The Messoman Incursion is the principal historical bruise of modern Chartanian identity. Every Chartanian schoolchild learns the names of the lost towns; the rebuilt central square of Chartenmoor preserves a wall of remembrance to the fallen. The CPDF's modern mechanized character dates from the post-war determination that the principality would never again be defended by ceremonial troops.

Through the rest of the Continental Wars, Chartania returned to its neutral posture but with a substantially expanded defence establishment and a quietly intimate strategic relationship with the Volnian Empire.

The Treaty of Chartania (1972)

Chartania's defining contribution to modern Europa came at the end of the Continental Wars. The principality's neutrality — and the fact that it was the one major southern-Sierran power that had not been formally aligned with either coalition — made Chartenmoor the natural choice as the venue for peace negotiations in 1971–72.
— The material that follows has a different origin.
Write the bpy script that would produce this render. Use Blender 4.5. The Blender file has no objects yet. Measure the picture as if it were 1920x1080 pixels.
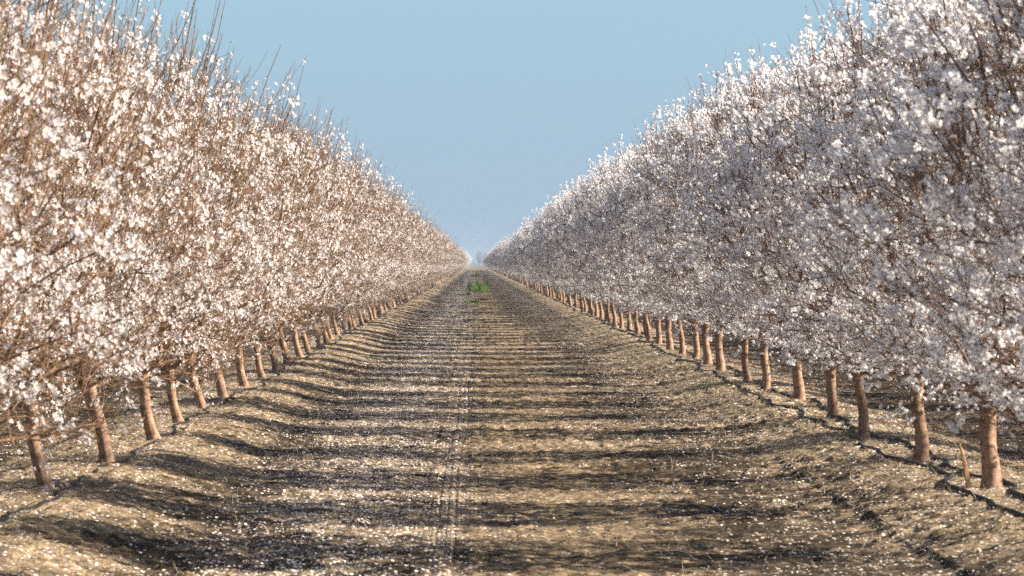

The Treaty of Chartania was negotiated over fourteen months in the reception rooms of the Princely Cabinet and signed in the throne room of the Royal Palace on 6 March 1972. The treaty closed the Continental Wars, constituted the International Court, demarcated post-war borders, and produced the Outer Space Demilitarization Protocols. The treaty regime that bears Chartania's name has been the foundation of the world's international order ever since.

The selection of Chartenmoor as the permanent seat of the International Court — and of the broader institutional architecture of the post-war order — transformed the principality. Within a decade the international quarter had outgrown the original diplomatic precinct; within two, the country's economy had reorganised itself around the institutional services trade.

Post-treaty Chartania (1972–present)

The half-century since the treaty has been the most prosperous and the most stable period in modern Chartanian history. The diplomatic state has grown steadily; the country has remained at peace; the dynasty has retained its broad popularity. The CPDF has been periodically modernised but kept at a defensive posture; the principality has become a senior voice in SNAM and a founding member of the Maritime Trade Federation.

The principal modern strain on Chartanian foreign policy is the rising tension along the Livonian frontier. CSAT posture toward Livonia has hardened steadily since the late 2010s; the Volnian Civil War (2025–) and the Continuation War (2026–) have brought peer-power conflict back to southern Sierra after a half-century absence. Chartania has formally remained neutral in both wars and continues to host back-channel negotiations on each, while quietly maintaining its informal defence understanding with Livonia.

The current Prince is broadly understood to be navigating these waters with caution — by family tradition, the Princely House would rather not be making consequential decisions; by the logic of geography and institutional commitment, they have very little choice.